What remains unstated in corporate explanations is whether these chains explored alternative approaches: premium menu items that could absorb higher costs, gradual implementation timelines, or partnerships with producers willing to innovate within welfare constraints. The wholesale abandonment of commitments suggests that when welfare standards conflict with quarterly earnings, welfare loses.

The Zimbabwean Context

While the immediate story unfolds in the UK market, its implications ripple across global supply chains, including those connecting to Zimbabwe and the broader African continent. Zimbabwe's own poultry industry has grown substantially over the past decade, with production increasingly oriented toward both domestic consumption and regional export.

The question facing Zimbabwean producers and policymakers is whether to follow the trajectory of intensive, welfare-compromising production that these major chains now embrace, or to position the country's agriculture sector as offering something different—chicken raised under conditions that meet emerging welfare standards, potentially commanding premium prices in markets where consumers still care about such distinctions.

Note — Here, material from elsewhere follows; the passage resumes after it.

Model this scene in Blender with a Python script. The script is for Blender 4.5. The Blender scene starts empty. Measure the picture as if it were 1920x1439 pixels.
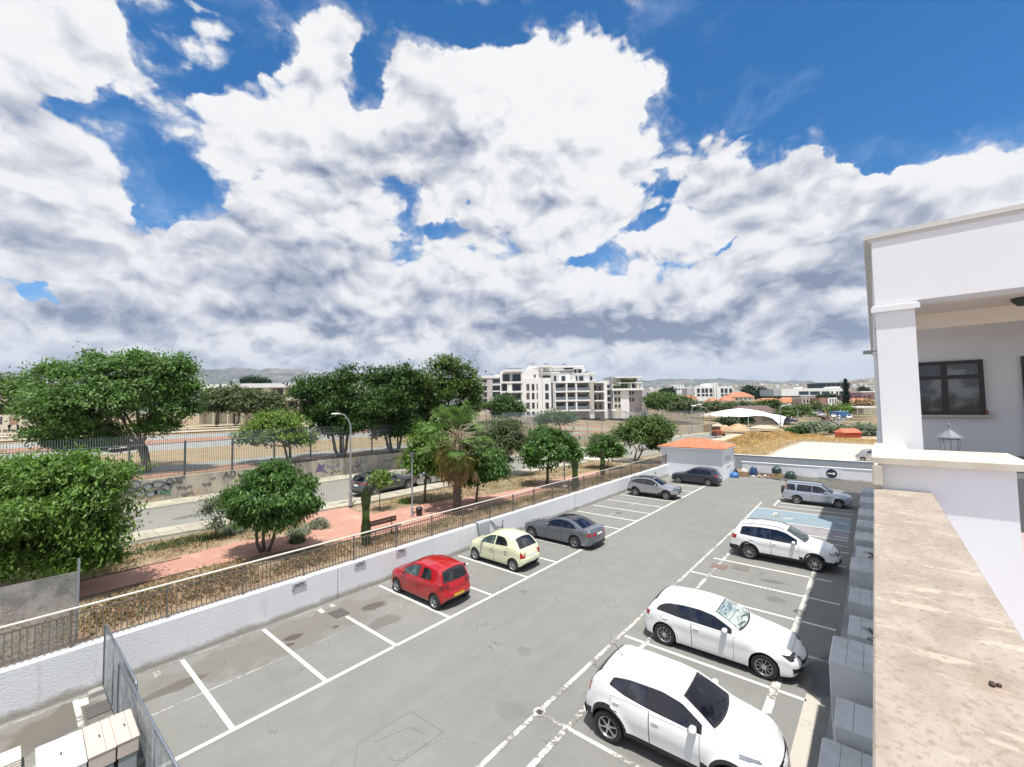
import bpy, bmesh, math, random
import numpy as np
from mathutils import Vector, Matrix, noise as mnoise
SC = bpy.context.scene
COL = SC.collection
PI = math.pi
# ---------------------------------------------------------------- camera
CH = 7.6
YAW, PIT, ROL, FOC = -0.70146291, 0.04937496, -0.01592194, 802.18
_cy, _sy, _cp, _sp, _cr, _sr = math.cos(YAW), math.sin(YAW), math.cos(PIT), math.sin(PIT), math.cos(ROL), math.sin(ROL)
FW = Vector((_sy*_cp, _cy*_cp, _sp)); R0 = Vector((_cy, -_sy, 0)); U0 = R0.cross(FW)
RT = R0*_cr + U0*_sr; UP = U0*_cr - R0*_sr
CP = Vector((0, 0, CH))
cd = bpy.data.cameras.new('camera'); cam = bpy.data.objects.new('camera', cd); COL.objects.link(cam)
cam.matrix_world = Matrix(((RT.x, UP.x, -FW.x, CP.x), (RT.y, UP.y, -FW.y, CP.y), (RT.z, UP.z, -FW.z, CP.z), (0, 0, 0, 1)))
cd.sensor_fit = 'HORIZONTAL'; cd.sensor_width = 36.0; cd.lens = FOC/1920*36.0
cd.clip_start = 0.05; cd.clip_end = 30000
SC.camera = cam
def ray(u, v): return RT*((u-960)/FOC) - UP*((v-719.5)/FOC) + FW
def P(u, v, z=0.0):                       # photo position -> point at height z
    d = ray(u, v); return CP + d*((z-CH)/d.z)
def PD(u, v, D): return CP + ray(u, v)*D   # ... at depth D
def PX(u, v, x): d = ray(u, v); return CP + d*(x/d.x)
def PY(u, v, y): d = ray(u, v); return CP + d*(y/d.y)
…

Zimbabwe's agricultural sector has long grappled with the tension between production volume and quality standards. The poultry industry, which employs thousands and contributes significantly to food security, now faces a choice about its development path. The retreat of major international brands from welfare commitments could either be read as permission to prioritize volume above all else, or as an opportunity to differentiate Zimbabwean products in a market increasingly concerned with ethical sourcing.

What Comes Next

The departure of eight major restaurant groups from the Better Chicken Commitment does not represent the end of animal welfare concerns in food production—if anything, it clarifies the challenge. Voluntary corporate pledges, however well-intentioned initially, prove fragile when subjected to economic pressure. They can be adopted for public relations value and abandoned when convenient, leaving advocates and consumers with little recourse.

Some European countries have begun exploring regulatory approaches to poultry welfare, recognizing that market-based solutions alone cannot ensure consistent standards. Whether such regulations will gain traction in the UK or influence practices in other markets, including Africa, remains uncertain.

For consumers who believed that their favourite chicken chains had committed to better practices, the message is clear: corporate promises require constant scrutiny. For the chickens themselves—billions of them, growing so fast their legs can barely support their weight, living in conditions that prioritize efficiency over every other consideration—the abandonment of these commitments means continued suffering on an industrial scale.

The fast-food industry has demonstrated that when welfare standards become inconvenient, they can be discarded as easily as they were adopted. That reality should inform how we evaluate future corporate commitments, and whether meaningful change requires something more binding than voluntary pledges.